Written exercise
Below is a listing; restate from it, character for character, the lines beginning at the line holding "(85, 110, 263, 325, 632, 'orange" and ending at the line holding "for i, (a, b_, yt, yb, d, lab, m, rf)", both included.

Data provided
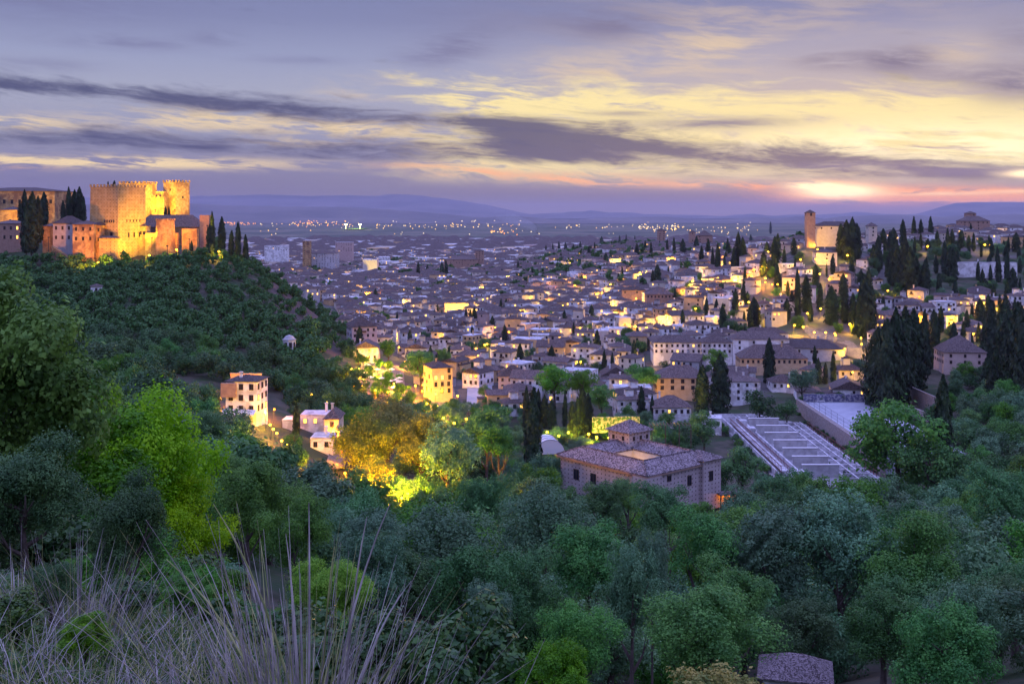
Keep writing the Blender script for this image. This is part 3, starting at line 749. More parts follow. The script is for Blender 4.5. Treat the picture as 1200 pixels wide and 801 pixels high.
# merloned tower: front corner at pxc, faces reaching px0 and px1
def tower(name, px0, pxc, px1, ytop, ybase, d, m, label, cat='tower', merlon=True, flare=0.0, depth=None, wins=(), turretroof=False, below=8, group=None, mw=1.1):
    wa = (pxc - px0) / FP * d; wb = (px1 - pxc) / FP * d
    th = math.atan2(wb, wa) if wb > 0.01 and wa > 0.01 else 0.0
    s = math.hypot(wa, wb); sb = depth or s
    if wb <= 0.01: th = 0.0
    h = (ybase - ytop) / FP * d
    c = P(pxc, ybase, d)
    o = empty(name, c, th * -1.0)
    # local: corner at origin, face A along -x, depth along +y
    b = MB()
    f = flare
    v = [(-s - f, -f, -below), (f, -f, -below), (f, sb + f, -below), (-s - f, sb + f, -below), (-s, 0, h), (0, 0, h), (0, sb, h), (-s, sb, h)]
    for q in ((4, 5, 6, 7), (0, 1, 5, 4), (1, 2, 6, 5), (2, 3, 7, 6), (3, 0, 4, 7)): b.poly([v[i] for i in q])
    b.build('wall', m, o)
    if merlon:
        b = MB()
        b.box(-s - .12, .12, -.12, .45, h + .002, h + .5); b.box(-s - .12, .12, sb - .45, sb + .12, h + .002, h + .5)
        b.box(-s - .12, -s + .45, .452, sb - .452, h + .002, h + .5); b.box(-.45, .12, .452, sb - .452, h + .002, h + .5)
        for (n, fx) in ((int(s / (mw * 2)), lambda t, y: (-s * t, y)), ):
            for i in range(n + 1):
                x = -s + i * s / n
                for y in (0.16, sb - .16): b.box(x - mw * .5, x + mw * .5, y - .25, y + .25, h + .502, h + .5 + mw * 1.1)
        n = int(sb / (mw * 2))
        for i in range(1, n):
            y = i * sb / n
            for x in (-s + .16, -.16): b.box(x - .25, x + .25, y - mw * .5, y + mw * .5, h + .502, h + .5 + mw * 1.1)
        b.build('battlement', m, o)
    for (face, t, zz, w, hh) in wins:
        if face == 'a': M = Matrix.Translation((-s * t, -flare * (1 - zz), zz * h))
        else: M = Matrix.Translation((flare * (1 - zz), sb * t, zz * h)) @ Matrix.Rotation(math.pi / 2, 4, 'Z')
        window(o, M, w, hh)
    if turretroof:
        rb = MB(); hip_roof(rb, s, sb, h, s * .22)
        r = rb.build('roof', M_tile, o); r.location = (-s / 2, sb / 2, 0)
    tag(o, label, cat, group); return o

LM = []     # landmarks used to tell look-alikes apart: (px, py, words)
def lm(px, py, words): LM.append((px, py, words))

# ------------------------------------------------------------------ fortress on the ridge
def fortress():
    C2 = M_castle2
    tower('palace_tower', 99, 138.5, 157, 219.5, 314, 640, M_castle, 'great square crenellated tower with blind upper wall and glowing foot', flare=0.8, mw=1.3,
          wins=[('a', t, .565, .8, 1.3) for t in (.14, .22, .30, .38, .46)] + [('a', t, .38, 1.7, 2.8) for t in (.22, .5)] + [('b', t, .57, .6, 1.4) for t in (.3, .42, .54, .66, .78)] + [('b', t, .38, 1.0, 2.6) for t in (.36, .56, .76)])
    lm(128, 265, 'great crenellated tower')
    tower('keep_tower', 138, 168, 174, 215.5, 262, 770, C2, 'broad floodlit keep rising behind the great crenellated tower', mw=1.3)
    tower('watch_tower', 188, 206, 217, 214, 262, 790, C2, 'floodlit square tower at the far end of the fortress', mw=1.3, wins=[('a', .45, .80, 1.2, 1.6), ('b', .5, .62, 1.2, 1.6)])
    lm(205, 232, 'far floodlit fortress tower')
    def wallbox(px0, px1, yt, yb, d, th, m, label, name='castle_wall', cat='wall', yaw=0, roof=None, merlon=False, below=8):
        w = (px1 - px0) / FP * d; h = (yb - yt) / FP * d; c = P((px0 + px1) / 2, yb, d)
        o = empty(name, c, yaw)
        b = MB(); b.box(-w/2, w/2, 0, th, -below, h); b.build('wall', m, o)
        if roof is not None:
            rb = MB(); hip_roof(rb, w, th, h, roof); r = rb.build('roof', M_tile, o); r.location = (0, th / 2, 0)
        if merlon:
            b = MB(); n = max(2, int(w / 2.6))
            for i in range(n): x = -w/2 + (i + .5) * w / n; b.box(x - .6, x + .6, 0.03, .6, h + .002, h + 1.3)
            b.build('battlement', m, o)
        tag(o, label, cat); return o, w, h
    wallbox(170, 192, 230.5, 262, 781, 6, C2, 'floodlit curtain wall joining the keep and the far tower', merlon=True)
    wallbox(181, 192, 224, 262, 786, 6, C2, 'short raised bastion against the far floodlit tower', 'bastion', 'bastion')
    # long roofs and walls below
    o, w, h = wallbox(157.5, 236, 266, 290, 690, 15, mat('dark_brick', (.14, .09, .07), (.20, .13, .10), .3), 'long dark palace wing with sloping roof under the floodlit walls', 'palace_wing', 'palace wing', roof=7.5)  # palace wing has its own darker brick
    o, w, h = wallbox(234, 245, 252, 285, 668, 9, M_brick, 'tall end wall of the palace wing, glowing at its edge', 'end_tower', 'tower')
    tower('small_tower', 181, 194.5, 200.5, 259, 293, 642, C2, 'small square flared tower with battlements in front of dark roof', flare=.4, mw=.8)
    lm(191, 275, 'small flared tower')
    o, w, h = wallbox(157.5, 172, 265, 300, 655, 7, C2, 'orange lit block with small windows beside the great tower', 'gallery_house', 'house', roof=1.2)
    for t in (-.28, 0, .28): window(o, Matrix.Translation((w * t, 0, h * .72)), 1.1, 1.8)
    wallbox(170, 183, 273, 298, 650, 3, C2, 'low rampart lit bright yellow left of the small flared tower')
    wallbox(199, 208, 273, 298, 650, 3, C2, 'narrow rampart right of the small flared tower')
    o, w, h = wallbox(213, 231, 268, 292, 652, 4, C2, 'low orange rampart among bushes right of the small flared tower')
    # palace block on the left
    o, w, h = wallbox(-45, 64, 224, 262, 760, 45, M_castle2, 'massive square renaissance palace with flat dark roof line', 'renaissance_palace', 'palace', roof=3.0)
    for i in range(12):
        window(o, Matrix.Translation((-w/2 + (i + .5) * w / 12, 0, h * .62)), 1.6, 2.6)
    lm(35, 235, 'massive square palace')
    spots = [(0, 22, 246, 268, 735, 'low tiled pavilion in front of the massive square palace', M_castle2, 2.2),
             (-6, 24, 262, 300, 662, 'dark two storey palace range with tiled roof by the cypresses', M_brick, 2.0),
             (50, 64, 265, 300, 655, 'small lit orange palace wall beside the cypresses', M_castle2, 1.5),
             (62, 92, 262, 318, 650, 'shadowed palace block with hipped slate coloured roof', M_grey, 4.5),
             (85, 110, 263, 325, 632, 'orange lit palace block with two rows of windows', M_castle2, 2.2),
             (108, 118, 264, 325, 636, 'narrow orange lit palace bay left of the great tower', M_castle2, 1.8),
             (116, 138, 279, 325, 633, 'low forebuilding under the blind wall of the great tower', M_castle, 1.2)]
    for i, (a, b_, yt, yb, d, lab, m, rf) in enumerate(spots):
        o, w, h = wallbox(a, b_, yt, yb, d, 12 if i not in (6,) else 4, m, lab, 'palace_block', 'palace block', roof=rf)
        if i in (1, 3, 4, 5):
            for r in range(2):
                for q in range(max(2, int(w / 3.2))):
                    window(o, Matrix.Translation((-w/2 + (q + .5) * w / max(2, int(w / 3.2)), 0, h - 3.5 - r * 5.5)), 1.0, 1.9, lit=(i == 1 and q == 3))
    lm(100, 300, 'orange palace block')
    # broken rampart running down to the left
    o = empty('rampart_wall', P(60, 290, 640)); b = MB()
    pts = [(60, 288, 645), (68, 293, 640), (78, 300, 634), (90, 312, 626)]
    base = P(60, 290, 640)
    for (a, c) in zip(pts, pts[1:]):
        p, q = P(*a) - base, P(*c) - base
        for dz in (0,):
            b.poly([p, q, q - Vector((0, 0, 14)), p - Vector((0, 0, 14))]); t = Vector((.8, 1.6, 0))
            b.poly([p + t, q + t, q, p]); b.poly([q + t, p + t, p + t - Vector((0, 0, 14)), q + t - Vector((0, 0, 14))])
    b.build('wall', C2, o); tag(o, 'stepped ruined rampart dropping down the slope left of orange block', 'wall')
    # small white hillside tower
    house(*(lambda p: (p.x, p.y))(P(113, 352, 540)), 5, 5, 7, 0.3, M_white, name='garden_tower', z=P(113, 352, 540).z, label='tiny white tower house alone in the dark wood', cat='tower', chimney=False, lit=0)
fortress()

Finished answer
             (85, 110, 263, 325, 632, 'orange lit palace block with two rows of windows', M_castle2, 2.2),
             (108, 118, 264, 325, 636, 'narrow orange lit palace bay left of the great tower', M_castle2, 1.8),
             (116, 138, 279, 325, 633, 'low forebuilding under the blind wall of the great tower', M_castle, 1.2)]
    for i, (a, b_, yt, yb, d, lab, m, rf) in enumerate(spots):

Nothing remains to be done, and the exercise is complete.